Heavily filtered vocals play with rhythmic, poppy melodies that could have come from 1983 to create the principal building blocks of Jack Peñate’s second album, Everything Is New, but only a couple of tracks are able to deliver the goods without being smothered by a hodgepodge jelly of world and jazz sounds, mucking up what could have been golden hooks and groovy themes. Peñate’s tunes get lost in their own musicality, and, at the end of the maze, it’s hard to find a reason to go through it all again.
Still, the standout tracks are worth an iTunes purchase, and it wouldn’t be right to undersell Peñate as a musician—hey, there’s always room for retribution on a later album—because songs like “Pull My Heart Away” and “Body Down” are well layered and drawn together with the skill of a true artist. All of it would be much more fun and interesting live; sadly the instrumental orgy just doesn’t translate the same way on a record.

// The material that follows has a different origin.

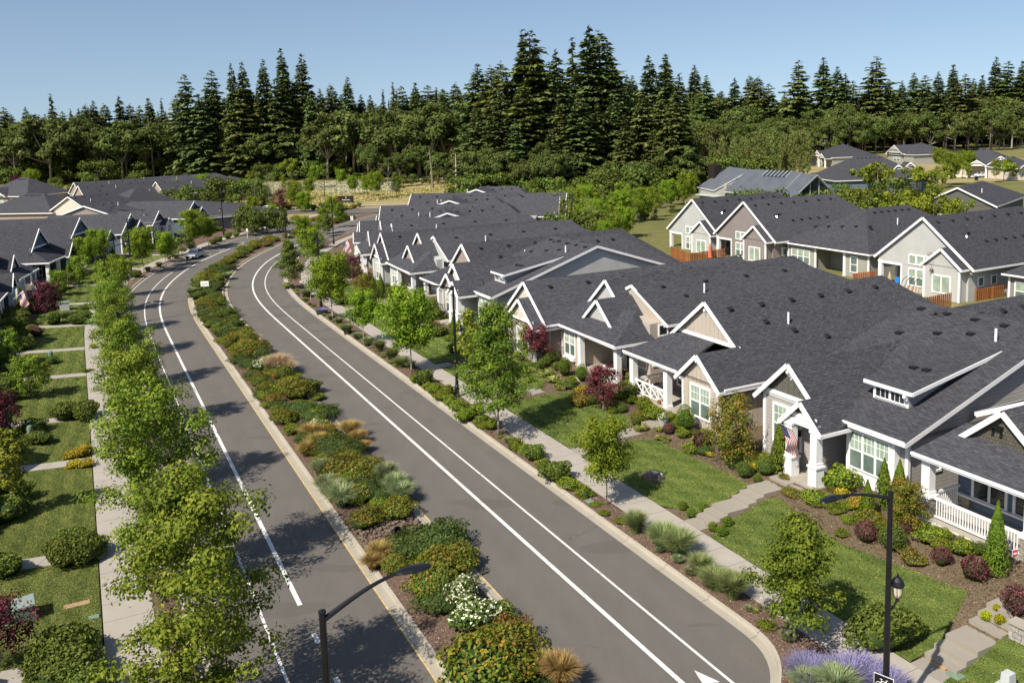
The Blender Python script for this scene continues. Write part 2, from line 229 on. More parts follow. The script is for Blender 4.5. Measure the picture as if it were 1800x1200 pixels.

Even for Britpop, it’s muddled and confused. It’s almost danceable, almost hummable, and sometimes it’s a foot-tapper or a head-bobber, but this is the music industry, not horseshoes or hand grenades, and acts today score slam dunks and holes in one left and right. Jack Peñate needs to find a way to make his music more specific, yet still bottle his knick-knack musical style. Finesse is the key to his next album’s success or failure.